Allison Engkivst/Daily. Buy this photo.

Merely two months ago, the thought of college football at Michigan Stadium this fall felt like an impossibility. Even less plausible was the thought of the Wolverines losing to Michigan State.

But on Saturday, No. 13 Michigan took the field against its in-state rival. The Wolverines probably wish they didn’t. Behind 196 receiving yards from freshman Ricky White, the Spartans (1-1) stunned Michigan, 27-24.

After two straight dominant Michigan wins, first-year Michigan State head coach Mel Tucker flipped the rivalry on its head. The Spartans limped into Ann Arbor coming off a double-digit loss to Rutgers — which entered the 2020 season riding a 21-game Big Ten losing streak — and left with Paul Bunyan.

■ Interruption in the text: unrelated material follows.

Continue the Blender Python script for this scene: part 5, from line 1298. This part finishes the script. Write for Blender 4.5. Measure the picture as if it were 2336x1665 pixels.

Leading up to Saturday, the Wolverines had outscored Michigan State by 53 points in their last four meetings — three of which they won convincingly. Saturday’s shocker was arguably the worst loss of the Harbaugh era, and in his sixth season at the helm of the program, an enormous step backward like this is borderline unjustifiable.

From the start, it was clear Saturday wouldn’t be a runaway. A week after averaging over eight yards per play, Michigan (1-1) struggled to move the ball in the first half. The Wolverines’ offensive line consistently struggled to create holes, resulting in a net gain of just 21 yards on the team’s first 10 carries. It didn’t get much better after that, as the Spartans held Michigan to less than five yards per carry on the game.

“They played a little bit more over front defense early,” Harbaugh said. “And they got some tackles for loss. Earlier in the game, we were making plays or they were negative plays. And then their offensive line did a really good job protecting. We didn’t get any sacks or any kind of havoc type of plays defensively.”

Zero defensive havoc plays, to be exact. Harbaugh’s defense didn’t produce a single sack or turnover all afternoon despite ample opportunity.

After a Michigan State touchdown put Michigan in an early 7-0 hole, the Wolverines found success along the edge. A pair of true freshmen — wide receiver A.J. Henning and running back Blake Corum — found success along the sideline, with the latter taking a sweep to the pylon for the game-tying score.

But the game-tying score didn’t hold up for long. Michigan State quarterback Rocky Lombardi stretched the field vertically, drawing a handful of crucial pass interference and holding flags on Michigan cornerbacks Vincent Gray and Gemon Green in the process. And when the defensive backs weren’t flagged, they were a step behind. Lombardi’s two deepest first-half completions — a 30-yard touchdown in the first quarter and a 53-yarder to set up the go-ahead score in the second quarter — exploited man coverage.

“They made the downfield throws and catches,” Harbaugh said. “They were able to finish drives just a little bit better than we did. And we would get into a rhythm offensively, then we’d not be in rhythm. (We) didn’t finish the drives the way we want to, the way we are capable of. And that cost us.”

Added sophomore safety Daxton Hill: “We really didn’t expect those (deep passes). The gameplan was really honed in on the run.”

It’s one thing to come in with an ill-prepared gameplan. It’s another to stick to it.

On Saturday, the Wolverines failed to make any sort of adjustment. Lombardi found White on another 50-yard deep ball on the Spartans’ first play of the second half, which set up a field goal that gave Michigan State a 17-10 lead. Lombardi finished with 323 passing yards and three touchdowns despite completing just 17 passes.

When Michigan’s defense needed a fourth-quarter stop, it couldn’t get one. Down 20-17, it was burned time and time again by White, who consistently exposed a coverage scheme that defensive coordinator Don Brown seemingly refused to change. Even after a personal foul in the red zone, Michigan State needed only two plays to score on first-and-goal from the 18-yard-line. The touchdown gave the Spartans a 27-17 lead with just five minutes left.

The deficit proved insurmountable for the Wolverines, who watched Michigan State hoist Paul Bunyan for the third time in its last four trips to Ann Arbor.

“The team is gonna own this,” Harbaugh said. “Congratulations to Michigan State, but we’ve got to own the loss and come back and find out where we can improve. … Each person looking at themselves — players, coaches, all of us — and strive to be a lot better.”